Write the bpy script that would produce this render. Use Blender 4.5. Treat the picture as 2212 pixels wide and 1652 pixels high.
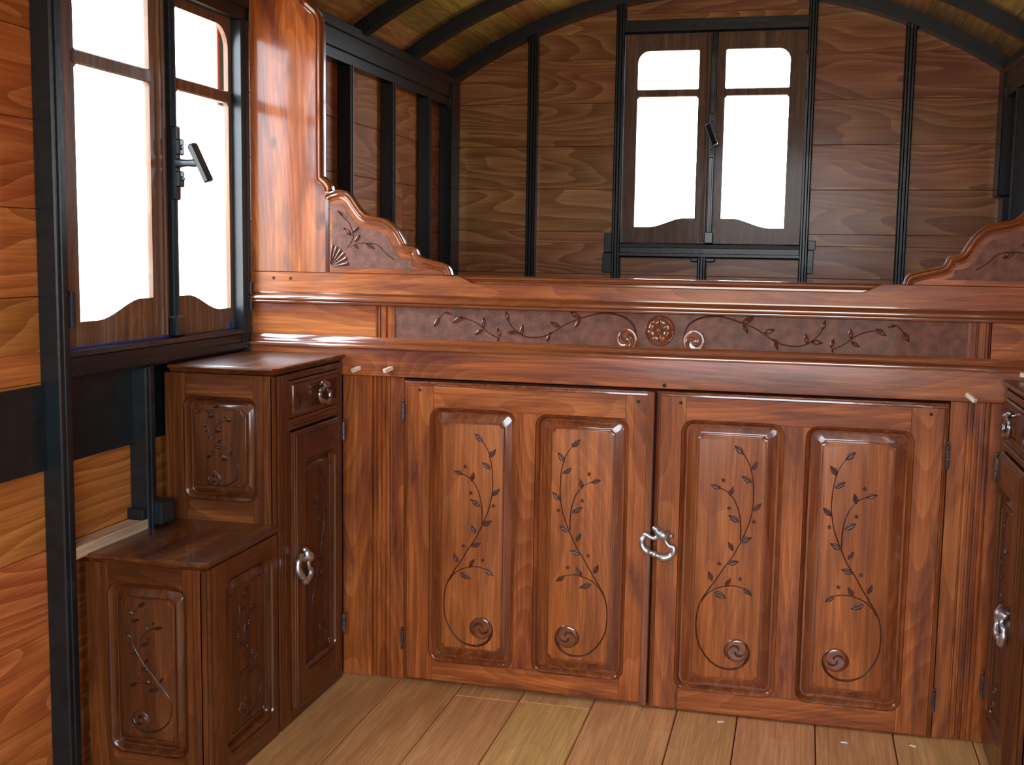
import bpy, bmesh, math, random
from mathutils import Vector, Matrix
random.seed(7)
S = bpy.context.scene
for o in list(bpy.data.objects): bpy.data.objects.remove(o)
C = S.collection

# ---------------------------------------------------------------- camera
cd = bpy.data.cameras.new('camera'); cam = bpy.data.objects.new('camera', cd); C.objects.link(cam)
rt = (0.96971946, 0.24375197, 0.01513756); up = (-0.04241433, 0.10704787, 0.99334877); fw = (-0.24051028, 0.96391168, -0.11414498)
cam.matrix_world = Matrix(((rt[0], up[0], -fw[0], 1.40787), (rt[1], up[1], -fw[1], -2.8), (rt[2], up[2], -fw[2], 1.13569), (0, 0, 0, 1)))
cd.lens = 40.717; cd.sensor_width = 36; cd.sensor_fit = 'HORIZONTAL'; cd.clip_start = .02
S.camera = cam
# ---------------------------------------------------------------- daylight and exposure
W = bpy.data.worlds.new('overcast_sky'); S.world = W; W.use_nodes = True
bg = W.node_tree.nodes['Background']; bg.inputs[1].default_value = 1.0
wn_, wl_ = W.node_tree.nodes, W.node_tree.links
wt = wn_.new('ShaderNodeTexCoord'); ws = wn_.new('ShaderNodeSeparateXYZ'); wr = wn_.new('ShaderNodeValToRGB')
wl_.new(wt.outputs['Generated'], ws.inputs[0]); wl_.new(ws.outputs[2], wr.inputs[0])     # bright overcast sky over pale ground
wr.color_ramp.elements[0].position = .0; wr.color_ramp.elements[0].color = (.40, .37, .33, 1)
wr.color_ramp.elements[1].position = .10; wr.color_ramp.elements[1].color = (.72, .85, 1, 1)
wm = wn_.new('ShaderNodeVectorMath'); wm.operation = 'SCALE'; wm.inputs[3].default_value = 17.0
wl_.new(wr.outputs[0], wm.inputs[0]); wl_.new(wm.outputs[0], bg.inputs[0])
S.view_settings.view_transform = 'Standard'; S.view_settings.look = 'None'
S.view_settings.exposure = 0.0; S.view_settings.gamma = 1.0; S.view_settings.use_curve_mapping = False
S.cycles.max_bounces = 10; S.cycles.diffuse_bounces = 6; S.cycles.glossy_bounces = 5; S.cycles.transmission_bounces = 6

def portal(name, loc, rot, sx, sy):
    l = bpy.data.lights.new(name, 'AREA'); l.shape = 'RECTANGLE'; l.size = sx; l.size_y = sy; l.cycles.is_portal = True
    o = bpy.data.objects.new(name, l); o.location = loc; o.rotation_euler = rot; C.objects.link(o)
DOORX = (.55, 1.90); DOORZ = (.60, 1.95); YF = -3.7
RW = [(-2.75, -1.95)]       # unseen window added in the right wall for light (y ranges)
LW = [(-.775, .0)]       # windows of the left wall
portal('portal_left', (-.10, -.39, 1.33), (0, -math.pi/2, 0), .9, .8)
portal('portal_right_rear', (2.18, -2.35, 1.33), (0, math.pi/2, 0), .9, .8)
portal('portal_back', (1.04, 1.97, 1.58), (-math.pi/2, 0, 0), .75, .85)
portal('portal_door', (sum(DOORX)/2, YF-.12, sum(DOORZ)/2), (math.pi/2, 0, 0), DOORX[1]-DOORX[0]+.05, DOORZ[1]-DOORZ[0]+.05)

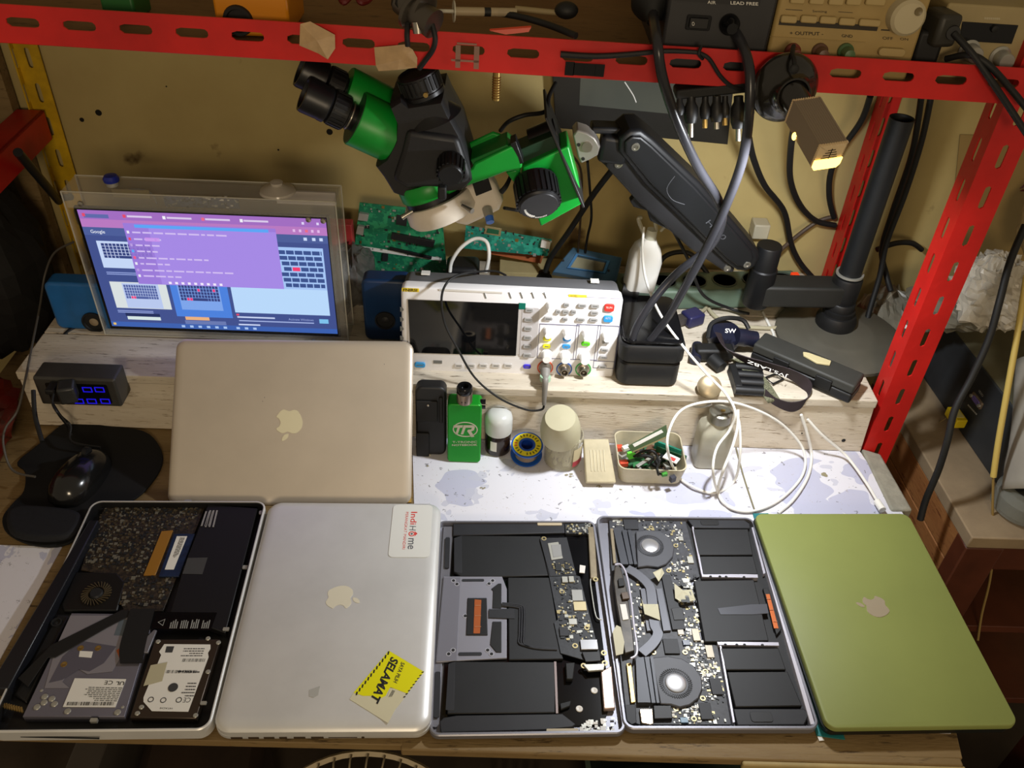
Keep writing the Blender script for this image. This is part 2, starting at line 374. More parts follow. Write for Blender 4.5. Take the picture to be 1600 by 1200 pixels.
b.prism(q, (0, 0, .010)).done('shelf_board', M_shelf, rk)
def sz(x): return BO.z+.012+(x+1.0)*BU.z/BU.x        # height of the shelf's top
# left side rail running toward the viewer, and the bolt under the beam
b = B(); a0 = w(75, 195, .78); a1 = w(0, 270, .60); d = (a1-a0); a1 = a0+d*1.6; q = V((0, 0, .045))
b.prism([a0-q*.5, a1-q*.5, a1+q*.5, a0+q*.5], (-.004, 0, 0)); b.prism([a0+q*.5, a1+q*.5, a1+q*.5+V((-.04, 0, 0)), a0+q*.5+V((-.04, 0, 0))], (0, 0, -.003)).done('side_rail', M_red, rk)
b = B(); p = w(776, 122, .445); b.cyl(p+V((0, 0, .02)), p+V((0, 0, -.024)), .0042, n=12)
for k in range(9): b.lathe(p+V((0, 0, -.022+k*.0028)), (0, 0, 1), [(.0042, 0), (.005, .0008), (.0042, .0016)], 12)
b.done('hanging_bolt', M_brass, rk)

# ================================================================= laptops
def fit_frame(px4, z, W, L):                    # flat frame on the bench from the outline's four corners in the photo
    P = [g(x, y, z) for x, y in px4]; c = sum(P, V())/4; u = ((P[1]-P[0]).normalized()+(P[3]-P[2]).normalized()).normalized()
    return Frame(c, u, V((-u.y, u.x, 0))), c
def rect_pts(F, a, b_, r=.0, off=(0, 0)):        # photo px corners (top-left, bottom-right) -> rectangle in frame coordinates
    x0, y0 = F.uv(*a); x1, y1 = F.uv(*b_); return rr(x0, y0, x1, y1, r, 3) if r else [(min(x0, x1), min(y0, y1)), (max(x0, x1), min(y0, y1)), (max(x0, x1), max(y0, y1)), (min(x0, x1), max(y0, y1))]
def tray(F, W, L, r, h0, h1, rim, floor, m, parent, name='bottom_case'):
    b = B(); o = rr(-W/2, -L/2, W/2, L/2, r, 7); i = rr(-W/2+rim, -L/2+rim, W/2-rim, L/2-rim, max(r-rim, .002), 7)
    e = .0012; o2 = rr(-W/2+e, -L/2+e, W/2-e, L/2-e, r-e, 7)
    ob = rr(-W/2+.004, -L/2+.004, W/2-.004, L/2-.004, r-.002, 7)
    rings = [[F.pt(x, y, h0) for x, y in ob], [F.pt(x, y, h0+.003) for x, y in o], [F.pt(x, y, h1-e) for x, y in o], [F.pt(x, y, h1) for x, y in o2], [F.pt(x, y, h1) for x, y in i], [F.pt(x, y, floor) for x, y in i]]
    b.loft(rings); return b.done(name, m, parent)
def lid(F, W, L, r, h0, h1, m, parent, name, edge=.005, crown=.0022):
    b = B(); rg = []
    for t, hh in ((0, 0), (0, .55), (.12, .75), (.35, .9), (.7, .98), (1, 1)):
        e = edge*t; rg.append([F.pt(x, y, h0+(h1-h0)*hh) for x, y in rr(-W/2+e, -L/2+e, W/2-e, L/2-e, max(r-e, .003), 8)])
    b.loft(rg); return b.done(name, m, parent)
def crop(ox, oy, s): return lambda x, y: (ox+x*s, oy+y*s)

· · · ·

## WHAT TO PRODUCE:
Give every record again exactly, apart from the pictures, which stay out.

## ANSWER TO THE EXERCISE:
Write the bpy script that would produce this render. Use Blender 4.5. Treat the picture as 2212 pixels wide and 1652 pixels high.
import bpy, bmesh, math, random
from mathutils import Vector, Matrix
random.seed(7)
S = bpy.context.scene
for o in list(bpy.data.objects): bpy.data.objects.remove(o)
C = S.collection

# ---------------------------------------------------------------- camera
cd = bpy.data.cameras.new('camera'); cam = bpy.data.objects.new('camera', cd); C.objects.link(cam)
rt = (0.96971946, 0.24375197, 0.01513756); up = (-0.04241433, 0.10704787, 0.99334877); fw = (-0.24051028, 0.96391168, -0.11414498)
cam.matrix_world = Matrix(((rt[0], up[0], -fw[0], 1.40787), (rt[1], up[1], -fw[1], -2.8), (rt[2], up[2], -fw[2], 1.13569), (0, 0, 0, 1)))
cd.lens = 40.717; cd.sensor_width = 36; cd.sensor_fit = 'HORIZONTAL'; cd.clip_start = .02
S.camera = cam
# ---------------------------------------------------------------- daylight and exposure
W = bpy.data.worlds.new('overcast_sky'); S.world = W; W.use_nodes = True
bg = W.node_tree.nodes['Background']; bg.inputs[1].default_value = 1.0
wn_, wl_ = W.node_tree.nodes, W.node_tree.links
wt = wn_.new('ShaderNodeTexCoord'); ws = wn_.new('ShaderNodeSeparateXYZ'); wr = wn_.new('ShaderNodeValToRGB')
wl_.new(wt.outputs['Generated'], ws.inputs[0]); wl_.new(ws.outputs[2], wr.inputs[0])     # bright overcast sky over pale ground
wr.color_ramp.elements[0].position = .0; wr.color_ramp.elements[0].color = (.40, .37, .33, 1)
wr.color_ramp.elements[1].position = .10; wr.color_ramp.elements[1].color = (.72, .85, 1, 1)
wm = wn_.new('ShaderNodeVectorMath'); wm.operation = 'SCALE'; wm.inputs[3].default_value = 17.0
wl_.new(wr.outputs[0], wm.inputs[0]); wl_.new(wm.outputs[0], bg.inputs[0])
S.view_settings.view_transform = 'Standard'; S.view_settings.look = 'None'
S.view_settings.exposure = 0.0; S.view_settings.gamma = 1.0; S.view_settings.use_curve_mapping = False
S.cycles.max_bounces = 10; S.cycles.diffuse_bounces = 6; S.cycles.glossy_bounces = 5; S.cycles.transmission_bounces = 6

def portal(name, loc, rot, sx, sy):
    l = bpy.data.lights.new(name, 'AREA'); l.shape = 'RECTANGLE'; l.size = sx; l.size_y = sy; l.cycles.is_portal = True
    o = bpy.data.objects.new(name, l); o.location = loc; o.rotation_euler = rot; C.objects.link(o)
DOORX = (.55, 1.90); DOORZ = (.60, 1.95); YF = -3.7
RW = [(-2.75, -1.95)]       # unseen window added in the right wall for light (y ranges)
LW = [(-.775, .0)]       # windows of the left wall
portal('portal_left', (-.10, -.39, 1.33), (0, -math.pi/2, 0), .9, .8)
portal('portal_right_rear', (2.18, -2.35, 1.33), (0, math.pi/2, 0), .9, .8)
portal('portal_back', (1.04, 1.97, 1.58), (-math.pi/2, 0, 0), .75, .85)
portal('portal_door', (sum(DOORX)/2, YF-.12, sum(DOORZ)/2), (math.pi/2, 0, 0), DOORX[1]-DOORX[0]+.05, DOORZ[1]-DOORZ[0]+.05)

Keep writing the Blender script for this image. This is part 2, starting at line 374. More parts follow. Write for Blender 4.5. Take the picture to be 1600 by 1200 pixels.
b.prism(q, (0, 0, .010)).done('shelf_board', M_shelf, rk)
def sz(x): return BO.z+.012+(x+1.0)*BU.z/BU.x        # height of the shelf's top
# left side rail running toward the viewer, and the bolt under the beam
b = B(); a0 = w(75, 195, .78); a1 = w(0, 270, .60); d = (a1-a0); a1 = a0+d*1.6; q = V((0, 0, .045))
b.prism([a0-q*.5, a1-q*.5, a1+q*.5, a0+q*.5], (-.004, 0, 0)); b.prism([a0+q*.5, a1+q*.5, a1+q*.5+V((-.04, 0, 0)), a0+q*.5+V((-.04, 0, 0))], (0, 0, -.003)).done('side_rail', M_red, rk)
b = B(); p = w(776, 122, .445); b.cyl(p+V((0, 0, .02)), p+V((0, 0, -.024)), .0042, n=12)
for k in range(9): b.lathe(p+V((0, 0, -.022+k*.0028)), (0, 0, 1), [(.0042, 0), (.005, .0008), (.0042, .0016)], 12)
b.done('hanging_bolt', M_brass, rk)

# ================================================================= laptops
def fit_frame(px4, z, W, L):                    # flat frame on the bench from the outline's four corners in the photo
    P = [g(x, y, z) for x, y in px4]; c = sum(P, V())/4; u = ((P[1]-P[0]).normalized()+(P[3]-P[2]).normalized()).normalized()
    return Frame(c, u, V((-u.y, u.x, 0))), c
def rect_pts(F, a, b_, r=.0, off=(0, 0)):        # photo px corners (top-left, bottom-right) -> rectangle in frame coordinates
    x0, y0 = F.uv(*a); x1, y1 = F.uv(*b_); return rr(x0, y0, x1, y1, r, 3) if r else [(min(x0, x1), min(y0, y1)), (max(x0, x1), min(y0, y1)), (max(x0, x1), max(y0, y1)), (min(x0, x1), max(y0, y1))]
def tray(F, W, L, r, h0, h1, rim, floor, m, parent, name='bottom_case'):
    b = B(); o = rr(-W/2, -L/2, W/2, L/2, r, 7); i = rr(-W/2+rim, -L/2+rim, W/2-rim, L/2-rim, max(r-rim, .002), 7)
    e = .0012; o2 = rr(-W/2+e, -L/2+e, W/2-e, L/2-e, r-e, 7)
    ob = rr(-W/2+.004, -L/2+.004, W/2-.004, L/2-.004, r-.002, 7)
    rings = [[F.pt(x, y, h0) for x, y in ob], [F.pt(x, y, h0+.003) for x, y in o], [F.pt(x, y, h1-e) for x, y in o], [F.pt(x, y, h1) for x, y in o2], [F.pt(x, y, h1) for x, y in i], [F.pt(x, y, floor) for x, y in i]]
    b.loft(rings); return b.done(name, m, parent)
def lid(F, W, L, r, h0, h1, m, parent, name, edge=.005, crown=.0022):
    b = B(); rg = []
    for t, hh in ((0, 0), (0, .55), (.12, .75), (.35, .9), (.7, .98), (1, 1)):
        e = edge*t; rg.append([F.pt(x, y, h0+(h1-h0)*hh) for x, y in rr(-W/2+e, -L/2+e, W/2-e, L/2-e, max(r-e, .003), 8)])
    b.loft(rg); return b.done(name, m, parent)
def crop(ox, oy, s): return lambda x, y: (ox+x*s, oy+y*s)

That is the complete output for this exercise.